It occurred to me how the mapping world is very different to how it was when I started out 10 years ago (when I was, err, 12). Back then, all we had to teach ourselves were big manuals and some dodgy software that would only occasionally crash and not take all your work with it.

One of the things that annoyed me though, while I was mapping for Quake and Quake 2, was the divide between mappers working in industry and those doing it in their bedroom. There was no insight into how real maps in real, commercial games were made, or the strategies and issues tackled during their creation. As far as I could tell, games came with maps, very casually, and that was that. There was never any insight into the thinking behind the maps, why certain choices were made over others. At the same time, the mappers were fairly faceless.

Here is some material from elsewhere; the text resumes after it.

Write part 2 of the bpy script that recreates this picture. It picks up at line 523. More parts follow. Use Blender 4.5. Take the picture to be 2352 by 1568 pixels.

A few years ago (at the peak of CS 1.0, when e-mail addresses of mappers were shown at the start of every game), I got e-mail by the dozen a day from people asking how to do A, B and C, or why I did this, or if I’d do that, or asking for money, hints, tips, advice and all sorts of stuff. I got some utterly bizarre requests and e-mail from very very confused people. I once told someone I wasn’t going to make a snow version of Dust, so they e-mailed me back a torrent of abuse including threats to my family and suggestions that I owe a snowy Dust because CS players like him had helped me make a fortune. Other people casually made remarks suggesting that I could retire on the fortune Dust had made me.

That’s not how it works. At the time I was student, living in a dingy house, collecting my student loan every few months. Dust did not make anyone a fortune.

So, that’s kind of what this blog is about. Firstly, it’s about some of the background thinking that goes into my maps, some of the logic that I’ve learnt or made up as I went along. It’s about some of the problems and issues I’ve had with my maps, why I chose to do one thing rather than another. And, to an extent, it’s to point out that making a successful map is not the key to stardom and wealth. Anyone could create a map as popular as Dust. They could also create one far far better than Dust, just not anywhere near as well-played. The clever bit is using what you have got (be it Dust or something you’ve called ‘Dirt’) to take you further.